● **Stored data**
_ _ _ _
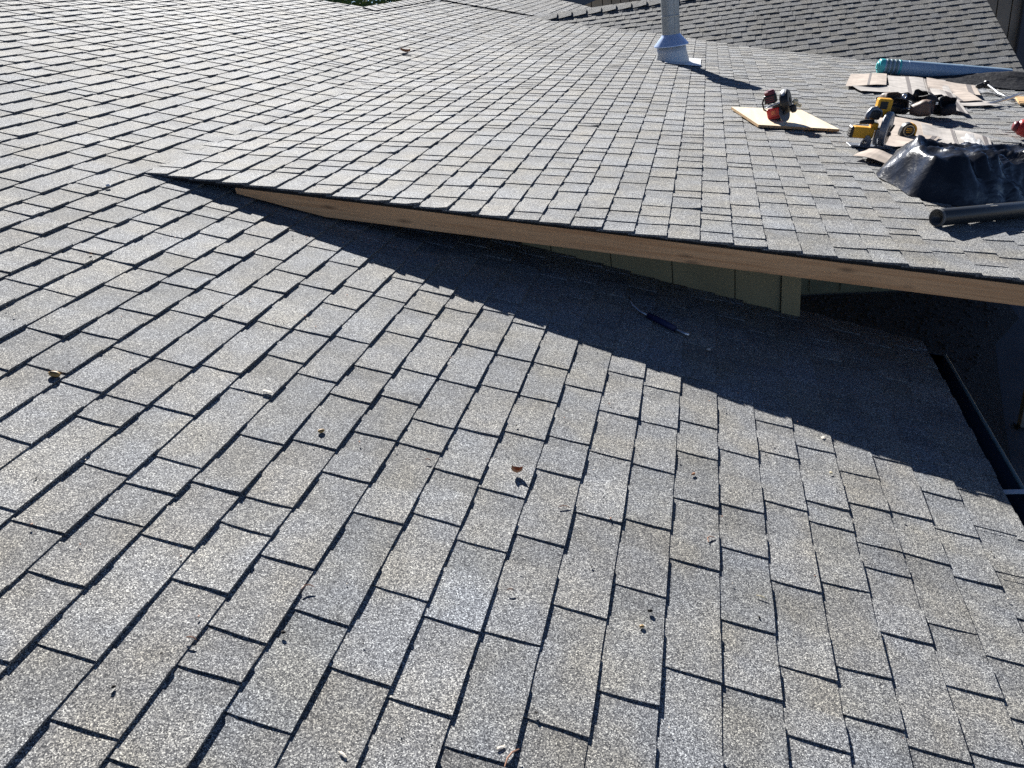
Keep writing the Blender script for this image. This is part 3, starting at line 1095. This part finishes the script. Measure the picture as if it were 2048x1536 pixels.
# ------------------------------------------------------------------ upturned shingles lying about
def upturned(corners, label, m, h, strips, curl=0.0, sag=.006):
    """a loose shingle, back side up: bowed sheet with sealant strips crossing it; corners a b c d in (t, y)"""
    nu, nv = 9, 7
    a, b, c, d = [Vector((p[0], p[1])) for p in corners]
    ctr = roof2((a.x + b.x + c.x + d.x) / 4, (a.y + b.y + c.y + d.y) / 4)
    rg = random.Random(hash(label) % 9999 if False else len(label) * 37 + int(h * 1000))
    ph = rg.uniform(0, 6)
    def P(u, v, dh):
        q = (a * (1 - u) + b * u) * (1 - v) + (d * (1 - u) + c * u) * v
        bow = sag * (math.sin(u * 5 + ph) + .6 * math.sin(v * 4 + ph * 2)) + curl * (1 - v) ** 3 * (0.3 + u) * 0 + curl * max(0, v - .6) ** 2 * 6
        return roof2(q.x, q.y, h + bow + sag * 1.6 + dh) - ctr
    bm = bmesh.new()
    top = [[bm.verts.new(P(i / (nu - 1), j / (nv - 1), .003)) for j in range(nv)] for i in range(nu)]
    bot = [[bm.verts.new(P(i / (nu - 1), j / (nv - 1), 0)) for j in range(nv)] for i in range(nu)]
    for i in range(nu - 1):
        for j in range(nv - 1):
            bm.faces.new((top[i][j], top[i + 1][j], top[i + 1][j + 1], top[i][j + 1]))
            bm.faces.new((bot[i][j], bot[i][j + 1], bot[i + 1][j + 1], bot[i + 1][j]))
    for i in range(nu - 1):
        bm.faces.new((top[i][0], bot[i][0], bot[i + 1][0], top[i + 1][0]))
        bm.faces.new((top[i][-1], top[i + 1][-1], bot[i + 1][-1], bot[i][-1]))
    for j in range(nv - 1):
        bm.faces.new((top[0][j], top[0][j + 1], bot[0][j + 1], bot[0][j]))
        bm.faces.new((top[-1][j], bot[-1][j], bot[-1][j + 1], top[-1][j + 1]))
    o = mesh_obj('loose_shingle', bm, m)
    o.location = ctr
    tag(o, label, 'shingle', 'loose shingles lying upside down on the porch roof')
    for u0, u1 in strips:
        bm = bmesh.new()
        q = [[bm.verts.new(P(u, j / (nv - 1), .0042)) for j in range(nv)] for u in (u0, u1)]
        for j in range(nv - 1):
            bm.faces.new((q[0][j], q[1][j], q[1][j + 1], q[0][j + 1]))
        mesh_obj('sealant_strip', bm, M['sealant'], o)
    return o
bk, bk2 = M['backing'], M['backing2']
upturned([(4.08, 8.45), (4.50, 8.70), (4.69, 9.68), (4.29, 9.50)], 'upturned tan shingle with an orange stained left edge, left end of the spread', bk, .022, [(.52, .58)])
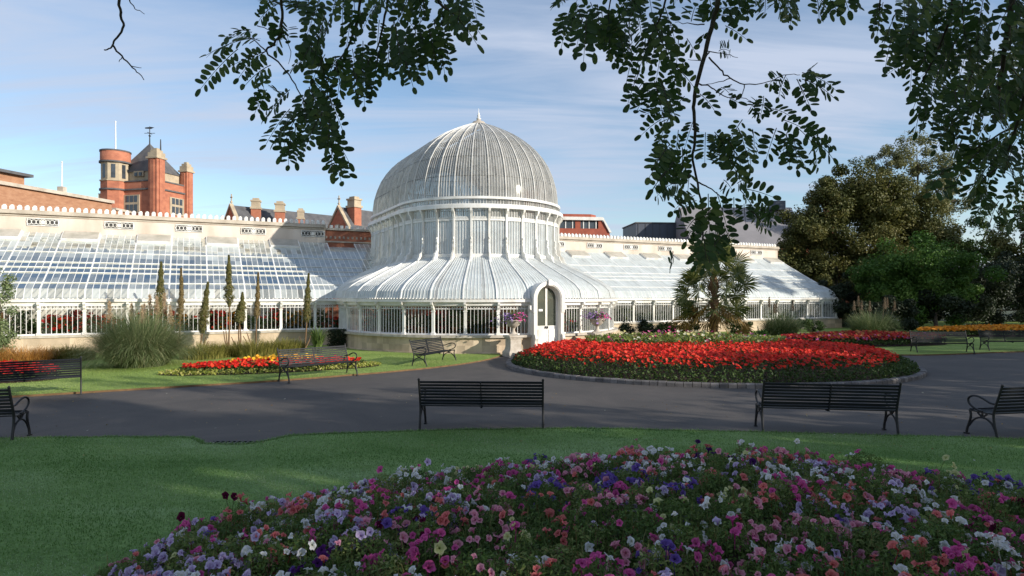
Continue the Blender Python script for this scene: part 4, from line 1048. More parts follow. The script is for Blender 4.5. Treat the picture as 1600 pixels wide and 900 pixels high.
_ _ _ _
● **THE TASK**
Quote the listing above in full, except for the pictures.

● **TASK RESULT**
Keep writing the Blender script for this image. This is part 3, starting at line 1095. This part finishes the script. Measure the picture as if it were 2048x1536 pixels.
# ------------------------------------------------------------------ upturned shingles lying about
def upturned(corners, label, m, h, strips, curl=0.0, sag=.006):
    """a loose shingle, back side up: bowed sheet with sealant strips crossing it; corners a b c d in (t, y)"""
    nu, nv = 9, 7
    a, b, c, d = [Vector((p[0], p[1])) for p in corners]
    ctr = roof2((a.x + b.x + c.x + d.x) / 4, (a.y + b.y + c.y + d.y) / 4)
    rg = random.Random(hash(label) % 9999 if False else len(label) * 37 + int(h * 1000))
    ph = rg.uniform(0, 6)
    def P(u, v, dh):
        q = (a * (1 - u) + b * u) * (1 - v) + (d * (1 - u) + c * u) * v
        bow = sag * (math.sin(u * 5 + ph) + .6 * math.sin(v * 4 + ph * 2)) + curl * (1 - v) ** 3 * (0.3 + u) * 0 + curl * max(0, v - .6) ** 2 * 6
        return roof2(q.x, q.y, h + bow + sag * 1.6 + dh) - ctr
    bm = bmesh.new()
    top = [[bm.verts.new(P(i / (nu - 1), j / (nv - 1), .003)) for j in range(nv)] for i in range(nu)]
    bot = [[bm.verts.new(P(i / (nu - 1), j / (nv - 1), 0)) for j in range(nv)] for i in range(nu)]
    for i in range(nu - 1):
        for j in range(nv - 1):
            bm.faces.new((top[i][j], top[i + 1][j], top[i + 1][j + 1], top[i][j + 1]))
            bm.faces.new((bot[i][j], bot[i][j + 1], bot[i + 1][j + 1], bot[i + 1][j]))
    for i in range(nu - 1):
        bm.faces.new((top[i][0], bot[i][0], bot[i + 1][0], top[i + 1][0]))
        bm.faces.new((top[i][-1], top[i + 1][-1], bot[i + 1][-1], bot[i][-1]))
    for j in range(nv - 1):
        bm.faces.new((top[0][j], top[0][j + 1], bot[0][j + 1], bot[0][j]))
        bm.faces.new((top[-1][j], bot[-1][j], bot[-1][j + 1], top[-1][j + 1]))
    o = mesh_obj('loose_shingle', bm, m)
    o.location = ctr
    tag(o, label, 'shingle', 'loose shingles lying upside down on the porch roof')
    for u0, u1 in strips:
        bm = bmesh.new()
        q = [[bm.verts.new(P(u, j / (nv - 1), .0042)) for j in range(nv)] for u in (u0, u1)]
        for j in range(nv - 1):
            bm.faces.new((q[0][j], q[1][j], q[1][j + 1], q[0][j + 1]))
        mesh_obj('sealant_strip', bm, M['sealant'], o)
    return o
bk, bk2 = M['backing'], M['backing2']
upturned([(4.08, 8.45), (4.50, 8.70), (4.69, 9.68), (4.29, 9.50)], 'upturned tan shingle with an orange stained left edge, left end of the spread', bk, .022, [(.52, .58)])
Continue the Blender Python script for this scene: part 4, from line 1048. More parts follow. The script is for Blender 4.5. Treat the picture as 1600 pixels wide and 900 pixels high.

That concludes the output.